Os Pipos
Não sei qual de nós teve a ideia de tirar os pipos dos pneus do carro do pai dele, mas acho que foi o meu vizinho. O miúdo detestava mesmo o pai.
O nosso prédio tinha garagem e, enquanto os meus pais estavam a tirar coisas do nosso carro e a fechar as portas, eu ia surrateiramente tirar os pipos do carro do vizinho.
Eles tinham outra casa na Ericeira, onde passavam as férias e os fins de semana, e lá era o meu vizinho que tirava os pipos.
Os pipos não desapareciam apenas no sítio x, estavam sempre a desaparecer, por isso parecia mesmo que era obra do acaso.
Certa vez, o miúdo chegou a minha casa danado. O pai tinha ido a uma garagem, de um gajo ainda mais mal encarado que ele, queixou-se do problema dos pipos, e o outro apertou-os muito e disse-lhe que não voltavam a sair. Ele tentou, mas não conseguiu tirá-los. Eu disse que ia tentar, assim que tivesse oportunidade e, para minha surpresa, tirei-os com toda a facilidade.
O homem era daquelas pessoas que se irritava com facilidade, e andava furioso com o desaparecimento dos pipos que era o que nós pretendíamos.
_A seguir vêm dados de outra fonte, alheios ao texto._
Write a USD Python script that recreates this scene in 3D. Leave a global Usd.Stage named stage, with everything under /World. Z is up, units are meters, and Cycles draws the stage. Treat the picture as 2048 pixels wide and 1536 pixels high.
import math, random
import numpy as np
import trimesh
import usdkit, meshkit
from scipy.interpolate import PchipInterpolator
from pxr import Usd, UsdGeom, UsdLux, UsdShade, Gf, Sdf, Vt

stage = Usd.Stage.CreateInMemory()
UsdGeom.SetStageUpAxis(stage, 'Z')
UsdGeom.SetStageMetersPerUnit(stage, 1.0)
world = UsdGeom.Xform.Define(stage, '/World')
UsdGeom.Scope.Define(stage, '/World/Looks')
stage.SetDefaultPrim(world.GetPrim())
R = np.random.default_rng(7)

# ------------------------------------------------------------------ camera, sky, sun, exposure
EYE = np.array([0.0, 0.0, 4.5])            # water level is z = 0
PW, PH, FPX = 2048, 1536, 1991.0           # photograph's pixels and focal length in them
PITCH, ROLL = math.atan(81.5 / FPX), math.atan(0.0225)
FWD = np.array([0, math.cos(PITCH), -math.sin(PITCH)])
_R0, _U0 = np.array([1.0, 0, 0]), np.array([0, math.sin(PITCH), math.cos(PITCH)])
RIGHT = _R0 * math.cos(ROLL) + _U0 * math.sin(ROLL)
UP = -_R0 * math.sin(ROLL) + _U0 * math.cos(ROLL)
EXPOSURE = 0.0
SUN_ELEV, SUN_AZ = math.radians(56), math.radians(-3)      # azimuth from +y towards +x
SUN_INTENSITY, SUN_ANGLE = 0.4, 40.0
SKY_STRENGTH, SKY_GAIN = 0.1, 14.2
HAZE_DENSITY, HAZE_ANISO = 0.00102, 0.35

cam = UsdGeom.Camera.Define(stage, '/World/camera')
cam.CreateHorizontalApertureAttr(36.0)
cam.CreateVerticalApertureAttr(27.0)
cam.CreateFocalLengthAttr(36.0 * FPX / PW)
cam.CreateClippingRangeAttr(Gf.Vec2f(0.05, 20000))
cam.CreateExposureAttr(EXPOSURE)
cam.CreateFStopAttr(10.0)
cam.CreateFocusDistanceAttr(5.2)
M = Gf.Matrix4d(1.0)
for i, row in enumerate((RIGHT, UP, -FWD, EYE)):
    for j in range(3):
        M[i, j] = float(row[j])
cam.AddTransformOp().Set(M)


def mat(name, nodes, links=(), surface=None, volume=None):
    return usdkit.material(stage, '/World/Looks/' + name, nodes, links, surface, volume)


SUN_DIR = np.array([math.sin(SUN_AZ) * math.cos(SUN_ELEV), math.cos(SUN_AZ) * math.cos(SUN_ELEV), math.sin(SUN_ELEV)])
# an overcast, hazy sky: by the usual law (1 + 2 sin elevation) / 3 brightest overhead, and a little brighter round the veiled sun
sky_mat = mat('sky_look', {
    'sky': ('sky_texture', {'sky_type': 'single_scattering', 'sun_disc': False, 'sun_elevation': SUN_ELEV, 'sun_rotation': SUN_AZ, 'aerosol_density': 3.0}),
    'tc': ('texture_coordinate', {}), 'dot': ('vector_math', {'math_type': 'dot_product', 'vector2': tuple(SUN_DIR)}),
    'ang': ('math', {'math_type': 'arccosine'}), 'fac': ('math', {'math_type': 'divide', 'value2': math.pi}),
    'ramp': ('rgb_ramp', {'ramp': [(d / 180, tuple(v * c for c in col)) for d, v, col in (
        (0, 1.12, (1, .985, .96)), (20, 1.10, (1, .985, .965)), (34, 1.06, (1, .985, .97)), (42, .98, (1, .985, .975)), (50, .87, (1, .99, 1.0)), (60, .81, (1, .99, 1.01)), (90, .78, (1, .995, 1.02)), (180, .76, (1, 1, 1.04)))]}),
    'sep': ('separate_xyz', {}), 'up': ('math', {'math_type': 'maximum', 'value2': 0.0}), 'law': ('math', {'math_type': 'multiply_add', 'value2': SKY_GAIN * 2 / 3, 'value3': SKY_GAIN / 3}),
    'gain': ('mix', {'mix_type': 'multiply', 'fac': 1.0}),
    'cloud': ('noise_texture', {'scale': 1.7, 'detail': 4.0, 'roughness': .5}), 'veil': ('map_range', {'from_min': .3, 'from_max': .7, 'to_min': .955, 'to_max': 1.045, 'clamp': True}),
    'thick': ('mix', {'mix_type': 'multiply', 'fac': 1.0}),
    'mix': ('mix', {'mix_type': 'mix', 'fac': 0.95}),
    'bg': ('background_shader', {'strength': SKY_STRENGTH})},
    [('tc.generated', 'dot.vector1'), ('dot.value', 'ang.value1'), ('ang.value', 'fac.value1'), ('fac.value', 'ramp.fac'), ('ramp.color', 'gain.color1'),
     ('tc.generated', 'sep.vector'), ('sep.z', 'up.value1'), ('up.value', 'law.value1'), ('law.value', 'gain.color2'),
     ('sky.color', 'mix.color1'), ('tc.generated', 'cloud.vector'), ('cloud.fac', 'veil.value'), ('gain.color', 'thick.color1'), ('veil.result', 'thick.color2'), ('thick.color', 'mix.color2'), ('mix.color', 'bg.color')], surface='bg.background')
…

Às tantas eu tinha um saco de plástico cheio de pipos. Ainda pensei em gozar com ele e enviar-lhe um bilhete a dizer "Se quer os seus pipos de volta...", mas não me ocorreu nada que pudesse pedir em troca daquilo, e ainda bem que não o fiz porque ele podia desconfiar de nós. Assim ficou convencido que tinha apenas azar.